Neural Network Training
The neural network was trained with W-3, W-4, W-5, W-6, W-7, W- 8, W-9, W-10, W-11, W-12, W-13, W-14, W-15 and W-19, optimized iteratively through process of elimination with 20 attributes and 83% correlation coefficient was achieved. The neural network could not provide stable solutions for 6 and 10 attributes.
The process was run on the entire 3D seismic data using this trained Network and Vcl cube (Figure 8) was generated. Similar process was repeated with effective porosity (Figure 9) and the result was found to be in tune with each other as validated on drilled wells. The Vcl and porosity volumes in time was converted into depth to track the Top and base of Upper sequences 4a, 4b, 4c.

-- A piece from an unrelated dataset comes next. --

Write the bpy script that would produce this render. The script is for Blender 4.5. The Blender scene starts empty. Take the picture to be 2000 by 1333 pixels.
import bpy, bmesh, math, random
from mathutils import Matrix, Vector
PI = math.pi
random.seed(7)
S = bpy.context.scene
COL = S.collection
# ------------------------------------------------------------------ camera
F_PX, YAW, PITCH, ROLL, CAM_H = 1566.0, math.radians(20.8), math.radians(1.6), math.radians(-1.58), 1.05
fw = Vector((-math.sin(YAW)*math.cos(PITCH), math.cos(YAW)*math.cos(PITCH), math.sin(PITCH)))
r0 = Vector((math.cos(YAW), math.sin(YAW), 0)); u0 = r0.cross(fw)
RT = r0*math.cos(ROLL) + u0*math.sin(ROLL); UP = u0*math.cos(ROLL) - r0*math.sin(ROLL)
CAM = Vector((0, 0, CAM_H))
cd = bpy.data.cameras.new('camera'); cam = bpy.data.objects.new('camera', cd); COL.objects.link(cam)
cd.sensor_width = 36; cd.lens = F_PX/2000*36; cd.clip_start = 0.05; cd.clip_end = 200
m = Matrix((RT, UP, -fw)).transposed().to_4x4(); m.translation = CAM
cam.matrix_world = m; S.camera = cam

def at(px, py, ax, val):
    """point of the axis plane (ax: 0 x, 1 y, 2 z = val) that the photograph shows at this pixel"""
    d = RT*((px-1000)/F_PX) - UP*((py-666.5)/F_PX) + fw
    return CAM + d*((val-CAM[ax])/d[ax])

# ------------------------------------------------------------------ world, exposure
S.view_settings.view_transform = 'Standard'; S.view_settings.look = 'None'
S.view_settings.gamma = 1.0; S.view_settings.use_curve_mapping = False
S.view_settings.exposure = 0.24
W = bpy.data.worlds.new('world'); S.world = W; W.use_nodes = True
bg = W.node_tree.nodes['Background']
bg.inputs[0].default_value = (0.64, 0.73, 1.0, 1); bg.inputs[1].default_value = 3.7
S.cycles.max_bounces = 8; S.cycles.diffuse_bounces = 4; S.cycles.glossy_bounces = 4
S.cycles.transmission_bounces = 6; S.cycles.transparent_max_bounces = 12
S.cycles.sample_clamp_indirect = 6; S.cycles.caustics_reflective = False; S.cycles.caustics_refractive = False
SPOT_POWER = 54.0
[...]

The individual reservoir sands viz. 2a, 2b, 4a, 4b, 4c are below seismic resolution. This study has proved however that the lower reservoir sands consisting of sequences (2a & 2b) and upper sequence (4a, 4b & 4c) when coupled together are seismically detectable.
Facies modelling
Three lithofacies were selected based on log interpretation curves and cut-offs (Vcl < 0.4 & Φ > 0.1 ) and simulated using Sequential Gaussian. Vclay and effective porosity volumes derived using well data shows widespread development of Sequence-4a & 4b. The net to gross of reservoir sands along top of sequences 2a (Figure 11) and 4a, 4b , 4c (Figure 12) from the simulated volume provided the gross picture of channel/bar system.
Mapping sandbody System
The thickness slice from depth domain Vclay volume with reference to W-12 Sequence-2a to 100 ft below provided the localized nature of sandbody trend (Figure 13).

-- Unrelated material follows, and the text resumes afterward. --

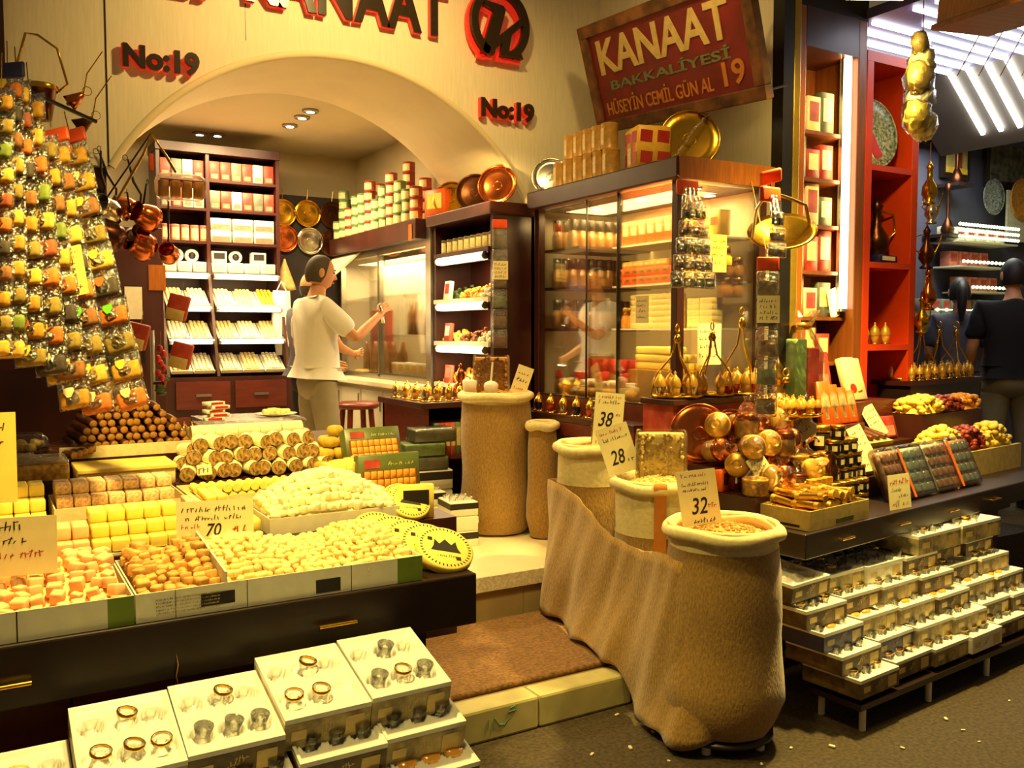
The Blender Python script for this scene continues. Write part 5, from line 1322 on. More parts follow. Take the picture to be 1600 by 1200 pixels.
# small stand under the front sack
t = thing('sack_stand', 'low stand with a pale plastic foot under the front sack', 'stand', (2.47, 2.545, 0))
MB().lathe([(.19, .035), (.2, .04), (.2, .054), (0, .054)], 20).build('board', m['black_edge'], t)
for a in (-1.2, .4, 2.0, 3.6): MB().cyl((.16 * cos(a), .16 * sin(a), 0), (.16 * cos(a), .16 * sin(a), .036), .018, n=8).build('foot', m['carton_white'], t)
single('sack_board', MB().b2((-.19, -.19, 0), (.19, .19, .034)), m['dark_wood'], 'dark board under the rear sack on the doormat', 'board', loc=(2.66, 3.68, .1505))
# burlap skirt wrapped round the three sacks
path = [(2.60, 3.885, .83, .152), (2.51, 3.84, .84, .152), (2.465, 3.7, .845, .152), (2.44, 3.52, .82, .152), (2.40, 3.34, .775, .152), (2.37, 3.16, .715, .152), (2.355, 3.02, .70, .14), (2.325, 2.86, .70, .03), (2.275, 2.68, .735, .02), (2.26, 2.56, .73, .02), (2.30, 2.46, .72, .03), (2.38, 2.43, .70, .05)]
def catmull(P, n):
    out = []
    for i in range(len(P) - 1):
        p0, p1, p2, p3 = P[max(i - 1, 0)], P[i], P[i + 1], P[min(i + 2, len(P) - 1)]
        for k in range(n):
            u = k / n
            out.append(tuple(.5 * (2 * b + (c - a) * u + (2 * a - 5 * b + 4 * c - d) * u * u + (3 * b - a - 3 * c + d) * u ** 3) for a, b, c, d in zip(p0, p1, p2, p3)))
    return out + [P[-1]]
PP = catmull(path, 8)
mb = MB(); rows = 14; g = []
for i, (x, y, zt2, zb) in enumerate(PP):
    x2, y2 = PP[min(i + 1, len(PP) - 1)][:2]; x1, y1 = PP[max(i - 1, 0)][:2]
    tx, ty = x2 - x1, y2 - y1; l = sqrt(tx * tx + ty * ty) or 1; nx, ny = ty / l, -tx / l
    if nx > 0: nx, ny = -nx, -ny
    for j in range(rows + 1):
        v = j / rows
        o_ = .008 + (.045 * v ** 1.5 + .012 * sin(i * .4 + v * 2.5) * v + .009 * sin(i * .17 + v * 8) * (.3 + v) + .004 * sin(i * .9 + v * 12)) * min(1, (len(PP) - 1 - i) / 14, i / 6)
        g.append((x + nx * o_, y + ny * o_, zt2 + (zb - zt2) * v + (.012 * sin(i * .4) if j == rows else 0) + (.02 if j == rows else 0)))
mb.add(g, [(i * (rows + 1) + j, i * (rows + 1) + j + 1, (i + 1) * (rows + 1) + j + 1, (i + 1) * (rows + 1) + j) for i in range(len(PP) - 1) for j in range(rows)], 0, True)
t = single('burlap_drape', mb, m['burlap'], 'long burlap cloth draped around the three sacks at the entrance', 'cloth')
so = t.modifiers.new('thickness', 'SOLIDIFY'); so.thickness = .006
# clear bags of nuts standing in the sacks
def nut_bag(lb, c, z, w, d, h, nut, yaw=0):
    t = thing('nut_bag', lb, 'bag', (c[0], c[1], z), yaw)
    mb = MB()
    mb.loft([[(x * w * q_ / 2, y * d * p_ / 2, zz * h) for x, y in ((-1, -.7), (-.6, -1), (.6, -1), (1, -.7), (1, .7), (.6, 1), (-.6, 1), (-1, .7))] for zz, q_, p_ in ((0, .8, .9), (.1, .95, 1), (.8, 1, .95), (1, .98, .8))], 0, False)
    mb.build('nut_mass', m[nut], t)
    mb = MB()
    for k in range(150):
        x, zz = RND() - .5, RND() * .98 + .02
        fx = RND() < .75
        if fx: P = (x * w * .9, -d / 2 * (.98 - .1 * abs(x)), zz * h)
        else: P = (-w / 2 * .98, (RND() - .5) * d * .7, zz * h)
        mb.ball((0, 0, 0), (.011, .006, .009), 0, 6, 4, TR(P, (RND(), RND() * 3, RND())))
    o = mb.build('nuts', m[nut], t); o['kind'] = 'stuff'
    mb = MB(); mb.loft([[(x * w * q_ / 2, y * d * q_ / 2, zz * h) for x, y in ((-1, -.7), (-.6, -1), (.6, -1), (1, -.7), (1, .7), (.6, 1), (-.6, 1), (-1, .7))] for zz, q_ in ((-.01, .9), (.1, 1.12), (.9, 1.12), (1.06, 1.08))], 0, True, cap=False)
    mb.build('clear_bag', m['bag_film'], t)
    return t
nut_bag('clear bag of pistachios standing in the middle sack', (2.62, 3.1), .925, .2, .12, .22, 'pale_nuts', -.6)
nut_bag('narrow clear bag of dark nuts behind the card marked 38', (2.72, 3.66), 1.01, .12, .1, .24, 'walnut_fill', -.6)
nut_bag('clear bag of almonds standing in the tall inner sack', (2.735, 4.86), 1.22, .2, .12, .22, 'nuts', -.4)
t = thing('white_cup', 'white plastic scoop cup in the tall inner sack', 'cup', (2.655, 4.72, 1.215))
MB().lathe([(.0, 0), (.035, 0), (.045, .06), (.038, .075), (.02, .085), (.0, .09)], 14).build('cup', m['white'], t); MB().cyl((0, 0, .085), (.012, 0, .2), .006, n=6).build('handle', m['white'], t)
t = thing('white_pot', 'white plastic pot at the back of the tall inner sack', 'cup', (2.615, 4.90, 1.215))
MB().lathe([(0, 0), (.05, 0), (.055, .08), (.05, .085), (0, .088)], 14).build('pot', m['white'], t)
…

The Top Upper sequence 4c and Base-4a were tracked in this Vclay integrating on drilled wells. The sum of stacked Vclay within Top and Base (Figure 14) provided the lineament of channel/bar system in upper sequence which are in conformity to well derived Net to gross for the upper sequence 4b. An arbitrary line drawn across channel-2 shows the predominance of upper sequence sands along this trend (Figure 15).
Conclusions
- The Vclay and effective porosity volumes estimated using neural network has been confirmed by drilled wells.

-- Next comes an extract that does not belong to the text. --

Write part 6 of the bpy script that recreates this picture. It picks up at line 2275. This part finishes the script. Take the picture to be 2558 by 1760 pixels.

- The upper sequence sands 4a & 4b are widespread, whereas lower sequence sands 2a & 2b are localized.
- The reservoir sandbody system delineated on the basis of neural network technique provides the trend of deposition.
- This integrated approach has identified the complex reservoir sand channel/bar system which may guide to plan horizontal well drilling, appraisal & sidetracking of existing wells in sequences 2a, 2b, 4a and 4b.
Acknowledgements
We thank Kuwait Oil Ministry and Kuwait Gulf Oil Company to provide permission for the publication of this paper. We would like to recognize management and support staff Field Development Department, Wafra for their significant direct or indirect contribution to this paper.